Comunque finirà, è la rivincita del ragazzo di Pomigliano d'Arco, diventato troppo presto vicepresidente della Camera. Altrettanto prematuramente scelto per guidare un partito che da monolite si stava trasformando in covo di vipere, in coacervo di correnti impazzite. Sono tanti i pentastellati che, in questi quattro mesi di transizione immobile, hanno ricordato le assemblee infuocate in cui i parlamentari mettevano sulla graticola «il povero Di Maio». Accusato, di volta in volta, di essere «l'uomo solo al comando» o di essere troppo poco deciso, di fare il mediatore oltre misura oppure di tirare dritto per conto suo. Dopo anni di sopportazione, la traversata nel deserto. La cravatta tolta al Tempio di Adriano, lo stesso luogo in cui Conte, pochette nel taschino, ha replicato al Vaffa di Grillo. Da allora sono cambiate parecchie cose. Di Maio si è come inabissato. Dalla Farnesina ha scelto di coltivare un profilo istituzionale. È riuscito perfino a diventare atlantista e addirittura garantista. Intrattiene rapporti proficui con Mike Pompeo prima e Antony Blinken poi, segretari di stato Usa. Nel frattempo si dimentica della Via della Seta e chiede scusa al sindaco di Lodi Simone Uggetti, massacrato dai grillini che furono. Sembrano lontani anche i guai giudiziari del padre Antonio. Conte, il leader in pectore, insegue.

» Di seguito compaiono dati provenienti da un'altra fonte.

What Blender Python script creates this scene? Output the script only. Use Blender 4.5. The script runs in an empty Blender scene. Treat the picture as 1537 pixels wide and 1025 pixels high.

Gli uomini dell'ultima mediazione sono Di Maio e Roberto Fico. Già giovani promesse e rivali, adesso alleati nel tentativo disperato di salvare il M5s. Ieri i due parlano fitto per venti minuti all'Accademia dei Lincei. Nel caso saltasse tutto, i Cinque Stelle di Grillo ripartirebbero da loro. Silenziosi ma indispensabili. Chiamati a fare una sintesi complicatissima tra due vanità: quella felpata di Giuseppe e quella focosa di Beppe. «Non è ancora finita», dicono gli ambasciatori in prima linea nella trattativa.

Ora Di Maio di diplomazie se ne intende davvero.